Hair-care appliances now impulse items

Discount Store News, Oct 8, 1984 by Beth Sexer

Discounters and catalogers are watching manufacturers drive down prices of blowdryers, curling irons and styling brushes to well below $10 with unprecedented double-rebate offers.

Coupled with blister-packaged hair-care appliances selling at the checkout, such personal-care products are increasingly being promoted by discounters as impulse items.

"It's definitely a throwaway business," said Edison Jewelers & Distributors buyer Bambi Guhl, who isn't unhappy with the current situation.

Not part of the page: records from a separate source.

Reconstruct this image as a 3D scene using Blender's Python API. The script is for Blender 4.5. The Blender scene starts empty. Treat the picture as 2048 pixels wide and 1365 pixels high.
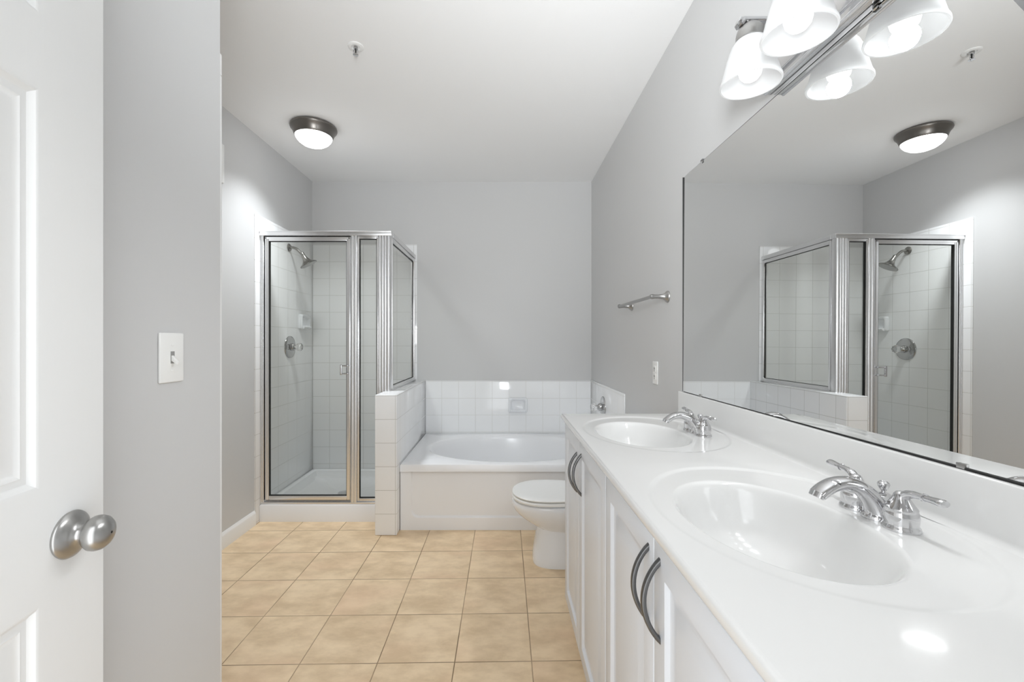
import bpy, bmesh, math
from mathutils import Vector, Matrix

# ------------------------------------------------------------------ camera, world, exposure
S = bpy.context.scene
C = S.collection
PI = math.pi
F, CX, CY, H = 872.0, 1003.6, 682.0, 1.286      # focal length and centre in pixels of the 2048 frame, eye height
ROOM_H, BACK, LEFT, RIGHT = 2.743, 3.983, -1.7316, 0.8194
ENTRY_X, ENTRY_Y = -0.771, 1.193

cam_d = bpy.data.cameras.new('camera')
cam = bpy.data.objects.new('camera', cam_d)
C.objects.link(cam)
cam.location = (0, 0, H)
cam.rotation_euler = (PI / 2, 0, 0)
cam_d.sensor_width = 36
cam_d.lens = F / 2048 * 36
cam_d.shift_x = (1024 - CX) / 2048
cam_d.clip_start = 0.02
S.camera = cam

w = bpy.data.worlds.new('world')
S.world = w
w.use_nodes = True
w.node_tree.nodes['Background'].inputs[0].default_value = (1, 1, 1, 1)
w.node_tree.nodes['Background'].inputs[1].default_value = 0.6

S.view_settings.view_transform = 'Standard'
S.view_settings.look = 'None'
S.view_settings.gamma = 1
S.view_settings.use_curve_mapping = False
S.view_settings.exposure = 0.0
S.cycles.max_bounces = 14
S.cycles.diffuse_bounces = 8
S.cycles.glossy_bounces = 6
S.cycles.transparent_max_bounces = 16
S.cycles.sample_clamp_indirect = 6

BULB = 1.7          # emission of the vanity bulbs
DOME = 9.0           # emission of the ceiling dome
SPOT_W = 4.5          # light leaving each vanity shade downwards
DOOR_W = 10.0        # added fill light in the open doorway behind the camera

def area(name, loc, rot, sx, sy, power, color=(1, 1, 1)):
    d = bpy.data.lights.new(name, 'AREA')
    d.shape = 'RECTANGLE'
    d.size, d.size_y, d.energy, d.color = sx, sy, power, color
    o = bpy.data.objects.new(name, d)
    o.location, o.rotation_euler = loc, rot
    C.objects.link(o)
    return o
area('added_doorway_fill', (-0.225, -0.10, 1.03), (PI / 2, 0, 0), 0.68, 1.96, DOOR_W, (0.93, 0.97, 1.0))  # unseen fill light, added to even out the brightness

# unseen fill light added in the doorway, tilted up into the room
UPFILL_W = 15.5
area('added_upward_fill', (-0.03, -0.06, 1.72), (PI - math.radians(66), 0, -math.radians(13)), 0.30, 0.6, UPFILL_W, (0.93, 0.97, 1.0)).data.spread = math.radians(100)

# ------------------------------------------------------------------ materials
def srgb(r, g, b):
    def f(c):
        c /= 255.0
        return c / 12.92 if c <= 0.04045 else ((c + 0.055) / 1.055) ** 2.4
    return (f(r), f(g), f(b), 1)

class N:
    """small node helper"""
    def __init__(s, name):
        s.m = bpy.data.materials.new(name)
        s.m.use_nodes = True
        s.t = s.m.node_tree
        s.b = s.t.nodes['Principled BSDF']
        s.out = s.t.nodes['Material Output']
    def n(s, kind, **kw):
        x = s.t.nodes.new(kind)
        for k, v in kw.items():
            setattr(x, k, v)
        return x
    def l(s, a, b):
        s.t.links.new(a, b)
    def math(s, op, a, b=None, c=None):
        x = s.n('ShaderNodeMath', operation=op)
        for i, v in enumerate((a, b, c)):
            if v is None:
                continue
            if isinstance(v, (int, float)):
                x.inputs[i].default_value = v
            else:
                s.l(v, x.inputs[i])
        return x.outputs[0]
    def mix(s, f, a, b):
        x = s.n('ShaderNodeMix', data_type='RGBA')
        for i, v in ((0, f), (6, a), (7, b)):
            if isinstance(v, (int, float, tuple)):
                x.inputs[i].default_value = v
            else:
                s.l(v, x.inputs[i])
        return x.outputs[2]
    def pos(s):
        g = s.n('ShaderNodeNewGeometry')
        p = s.n('ShaderNodeSeparateXYZ')
        s.l(g.outputs['Position'], p.inputs[0])
        return g, p.outputs[0], p.outputs[1], p.outputs[2]
    def noise(s, vec, scale, detail=3, rough=0.5):
        x = s.n('ShaderNodeTexNoise')
        x.inputs['Scale'].default_value = scale
        x.inputs['Detail'].default_value = detail
        x.inputs['Roughness'].default_value = rough
        if vec is not None:
            s.l(vec, x.inputs['Vector'])
        return x.outputs['Fac']
    def bump(s, height, strength, dist=0.001):
        x = s.n('ShaderNodeBump')
        x.inputs['Strength'].default_value = strength
        x.inputs['Distance'].default_value = dist
        s.l(height, x.inputs['Height'])
        s.l(x.outputs[0], s.b.inputs['Normal'])

def plain(name, col, rough=0.4, metal=0.0, spec=0.5, noise_bump=None, coat=0.0):
    k = N(name)
    k.b.inputs['Base Color'].default_value = col
    k.b.inputs['Roughness'].default_value = rough
    k.b.inputs['Metallic'].default_value = metal
    k.b.inputs['Specular IOR Level'].default_value = spec
    k.b.inputs['Coat Weight'].default_value = coat
    k.b.inputs['Coat Roughness'].default_value = 0.05
    if noise_bump:
        scale, strength, dist = noise_bump
        g, x, y, z = k.pos()
        k.bump(k.noise(g.outputs['Position'], scale, 2), strength, dist)
    return k.m

def tile_mat(name, col, grout, ox, oy, oz, pitch=0.1535, pitch_z=0.1535, gw=0.0022, rough=0.07):
    """square glazed tiles laid on the world axes: across = x or y by the face, up = z (y on top faces)"""
    k = N(name)
    g, x, y, z = k.pos()
    ns = k.n('ShaderNodeSeparateXYZ')
    k.l(g.outputs['True Normal'], ns.inputs[0])
    side = k.math('GREATER_THAN', k.math('ABSOLUTE', ns.outputs[0]), 0.5)
    top = k.math('GREATER_THAN', k.math('ABSOLUTE', ns.outputs[2]), 0.5)
    def cell(v, o, p):
        return k.math('DIVIDE', k.math('SUBTRACT', v, o), p)
    cx, cy, cz = cell(x, ox, pitch), cell(y, oy, pitch), cell(z, oz, pitch_z)
    def pick(f, a, b):
        return k.math('ADD', k.math('MULTIPLY', k.math('SUBTRACT', 1.0, f), a), k.math('MULTIPLY', f, b))
    u, v = pick(side, cx, cy), pick(top, cz, cy)
    def edge(c):
        fr = k.math('FRACT', k.math('ADD', c, 1000.5))
        return k.math('ABSOLUTE', k.math('SUBTRACT', fr, 0.5))      # 0 on a joint
    e = k.math('MINIMUM', edge(u), edge(v))
    m = k.n('ShaderNodeMapRange', interpolation_type='SMOOTHSTEP')
    k.l(e, m.inputs[0])
    m.inputs[1].default_value = gw / pitch * 0.45
    m.inputs[2].default_value = gw / pitch * 1.0
    mask = m.outputs[0]
    # each tile a hair off plane
    cv = k.n('ShaderNodeCombineXYZ')
    k.l(k.math('FLOOR', u), cv.inputs[0]); k.l(k.math('FLOOR', v), cv.inputs[1])
    wn = k.n('ShaderNodeTexWhiteNoise', noise_dimensions='3D')
    k.l(cv.outputs[0], wn.inputs['Vector'])
    k.l(k.mix(mask, grout, col), k.b.inputs['Base Color'])
    k.l(k.math('ADD', k.math('MULTIPLY', mask, rough - 0.6), 0.6), k.b.inputs['Roughness'])
    hgt = k.math('ADD', mask, k.math('MULTIPLY', k.noise(g.outputs['Position'], 9, 2), 1.2))
    k.bump(hgt, 0.35, 0.0012)
    return k.m

def floor_mat():
    k = N('ceramic_floor_tile')
    g, x, y, z = k.pos()
    p = 0.308
    u = k.math('DIVIDE', k.math('ADD', k.math('SUBTRACT', x, k.math('MULTIPLY', y, 0.0061)), 0.199), p)
    v = k.math('DIVIDE', k.math('SUBTRACT', k.math('SUBTRACT', y, k.math('MULTIPLY', x, 0.0183)), 2.0556), p)
    def edge(c):
        fr = k.math('FRACT', k.math('ADD', c, 100.5))
        return k.math('ABSOLUTE', k.math('SUBTRACT', fr, 0.5))
    e = k.math('MINIMUM', edge(u), edge(v))
    m = k.n('ShaderNodeMapRange', interpolation_type='SMOOTHSTEP')
    k.l(e, m.inputs[0])
    m.inputs[1].default_value = 0.0038
    m.inputs[2].default_value = 0.0088
    mask = m.outputs[0]
    cv = k.n('ShaderNodeCombineXYZ')
    k.l(k.math('FLOOR', k.math('ADD', u, 0.5)), cv.inputs[0]) if False else k.l(k.math('FLOOR', u), cv.inputs[0])
    k.l(k.math('FLOOR', v), cv.inputs[1])
    wn = k.n('ShaderNodeTexWhiteNoise', noise_dimensions='3D')
    k.l(cv.outputs[0], wn.inputs['Vector'])
    # offset the clouding per tile so that it breaks at the joints
    off = k.n('ShaderNodeVectorMath', operation='MULTIPLY_ADD')
    k.l(wn.outputs['Color'], off.inputs[0])
    off.inputs[1].default_value = (9, 9, 9)
    k.l(g.outputs['Position'], off.inputs[2])
    mp = k.n('ShaderNodeMapping')
    mp.inputs['Scale'].default_value = (0.7, 1.25, 1)
    k.l(off.outputs[0], mp.inputs[0])
    c1 = k.noise(mp.outputs[0], 9, 6, 0.62)
    c2 = k.noise(mp.outputs[0], 3.2, 2, 0.5)
    c3 = k.noise(mp.outputs[0], 70, 3, 0.6)
    r1 = k.n('ShaderNodeMapRange'); k.l(c1, r1.inputs[0]); r1.inputs[1].default_value = 0.36; r1.inputs[2].default_value = 0.64
    r2 = k.n('ShaderNodeMapRange'); k.l(c2, r2.inputs[0]); r2.inputs[1].default_value = 0.52; r2.inputs[2].default_value = 0.72
    r3 = k.n('ShaderNodeMapRange'); k.l(c3, r3.inputs[0]); r3.inputs[1].default_value = 0.3; r3.inputs[2].default_value = 0.7
    base = k.mix(r1.outputs[0], FLOOR_DARK, FLOOR_LIGHT)
    base = k.mix(k.math('MULTIPLY', r2.outputs[0], 0.45), base, FLOOR_PINK)
    base = k.mix(k.math('MULTIPLY', r3.outputs[0], 0.12), base, FLOOR_LIGHT)
    # the joints drift at random between a darker and a paler tone
    gn = k.n('ShaderNodeMapRange'); k.l(k.noise(g.outputs['Position'], 1.7, 3), gn.inputs[0]); gn.inputs[1].default_value = 0.42; gn.inputs[2].default_value = 0.6
    gcol = k.mix(gn.outputs[0], srgb(128, 106, 82), srgb(178, 154, 126))
    k.l(k.mix(mask, gcol, base), k.b.inputs['Base Color'])
    k.l(k.math('ADD', k.math('MULTIPLY', mask, -0.42), 0.85), k.b.inputs['Roughness'])
    k.b.inputs['Specular IOR Level'].default_value = 0.35
    k.bump(k.math('ADD', mask, k.math('MULTIPLY', c1, 0.35)), 0.5, 0.0015)
    return k.m
FLOOR_LIGHT, FLOOR_DARK, FLOOR_PINK = srgb(238, 214, 180), srgb(212, 186, 151), srgb(232, 198, 166)

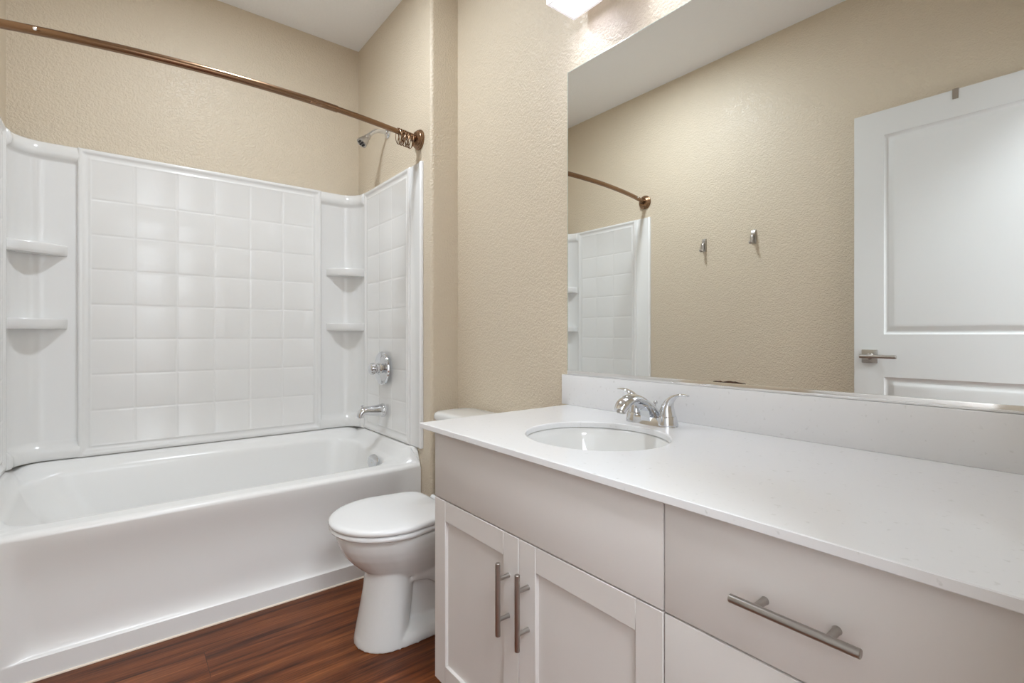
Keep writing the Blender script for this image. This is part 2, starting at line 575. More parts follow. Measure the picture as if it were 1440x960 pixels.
def corner_curve(side, off=0.0, n_=14):
    """plan of the concave corner column from the back panel round to the side panel"""
    xa = PX1 if side == 1 else PX0
    xe = XS - 0.014 if side == 1 else XL + 0.014
    yb = D - 0.012
    r = 0.105
    pts = [(xa - side * 0.01, yb + 0.008), (xa - side * 0.01, yb - off), (xa + side * 0.03, yb - off)]
    cx, cy = xe - side * r, yb - r
    for k in range(n_ + 1):
        a = PI / 2 * (1 - k / n_)
        pts.append((cx + side * (r - off) * math.cos(a), cy + (r - off) * math.sin(a)))
    pts.append((xe - side * off, PY1 + 0.002))
    pts.append((xe - side * off * 0.5, PY1 - 0.004))
    pts.append((xe + side * 0.012, PY1 - 0.004))
    return pts


for side in (1, -1):
    bm = new()
    prof = [(ZP0 + 0.001, 0.010), (ZP0 + 0.004, 0.018), (ZP0 + 0.014, 0.023), (ZP0 + 0.045, 0.022), (ZP0 + 0.060, 0.014), (ZP0 + 0.072, 0.003), (ZP0 + 0.085, 0.0),
            (1.20, 0.0), (ZP1 - 0.078, 0.0), (ZP1 - 0.071, 0.002), (ZP1 - 0.064, 0.010), (ZP1 - 0.055, 0.017), (ZP1 - 0.040, 0.020),
            (ZP1 - 0.022, 0.018), (ZP1 - 0.008, 0.012), (ZP1 - 0.002, 0.005), (ZP1, -0.010)]
    rr = [[(x, y, z) for x, y in corner_curve(side, o_)] for z, o_ in prof]
    loft(bm, rr, False)
    col = link_bm('corner_column', bm, M_ACRYL, sur, True, 60)
    for zt in (1.438, 1.126):
        cur = corner_curve(side, -0.003)[2:-2]
        # front edge: gently bowed line between the ends
        a, c = Vector((*cur[0], 0)), Vector((*cur[-1], 0))
        front = []
        for k in range(1, 12):
            t = k / 12
            q = c.lerp(a, t)
            nrm = Vector((-side * 0.78, -0.62, 0))
            q += nrm * 0.034 * math.sin(PI * t) ** 0.8
            front.append((q.x, q.y))
        plan = cur + front
        cen = Vector((sum(p[0] for p in plan) / len(plan), sum(p[1] for p in plan) / len(plan)))

        def ring(z, shrink):
            out = []
            nb = len(cur)
            for i, (x, y) in enumerate(plan):
                k = shrink if i >= nb else 0
                out.append((x + (cen.x - x) * k, y + (cen.y - y) * k, z))
            return out
        bm = new()
        loft(bm, [ring(zt - 0.044, 0.16), ring(zt - 0.038, 0.07), ring(zt - 0.030, 0.03), ring(zt - 0.008, 0.0), ring(zt - 0.002, 0.015), ring(zt, 0.06),
                  ring(zt - 0.003, 0.13)])
        link_bm('shelf', bm, M_ACRYL, col, True, 50)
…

Previous rebate offers were either held to one coupon usually worth, at most, $5, or double coupons for $3 with a $2 bonus. Now, with double rebates totaling up to $10 knocking down prices of hair care appliances to as low as $2.97, replacement business will pick up, said Guhl.

With manufacturers absorbing the cost of these rebates, the Texas-based cataloger still gets a 25%-35% margin on everyday-priced hair care appliances. Also, said Guhl, the rebate offers bring traffic into the store, and while sales in similar items not on rebate may lag, the chance for tie-in sales are strong.

"Now they'll spend money on hairsetters, mirrors, curling iron kits," she said.

Advertising Move

Some chains have already begun to play up the low, after-rebate prices in ads, looking for a competitive edge with added store promotions.

For Example, Caldor advertised a group of four Conair products in an August back-to-school flyer. The regularly priced $19.99 Pro Dryer, minus the chain's sales discount and manufacturer's $10 double rebate, cost the consumer a net of $4.70. The $12.99 hair dryer came to $5.70, while the $9.99 styling brush and iron came to $2.70 each after Caldor's sale and a $4 double rebate.

S. E. Nichols buyer Bernard Weiler expects that fall double rebates will give a boost to his up-to-now flat business. Yet, he also expressed mixed feelings about the administrative mess that comes with them. "The rebate story has really become unbearable . . . a nightmare," he said. "But it definitely does help; that's why we use it."

This same philosophy has sparked some retailers to latch onto blister-packed hair care appliances, a natural progression from pricing products as disposables, to packaging them as such.

Heck's buyer Bill Eades expects personal care business to grow 20% over last year, in part because of the introduction of blister-packed blowdryers, curling irons and styling brushes, which he began featuring at the checkout counter in June.

Further Attempts

"It's proven that it sells if you get it below the $10 figure to make it look like an impulse item," he said.

The chain carried Conair's 1250 watt blowdryer for $13.96 with a $5 rebate, and a $6.96 curling iron and a $7.96 styling brush, both with $2 rebates. On an ad, which he will run once this month and twice each in November and December, a $6.96 item would be marked down to $4.97, for a net price of $2.97 after rebate.

Eades said supply has almost run out, and 2,000 additional pieces were ordered with expectations of needing another recorder after that.

Blister-packed items, which retail for the same price as boxed goods and yield the same margins--38%-55% everyday--are outselling boxed goods by three to one, he added.

Not all discounters, however, are taken with the under-$10 blister-packed appliances. ALCO buyer Richard Millner said his chain's lowest-priced blowdryer sells everyday for $8.88. He considers the blister-packed appliances a duplication of inventory, and would not carry appliances both in the personal care department and at the checkout.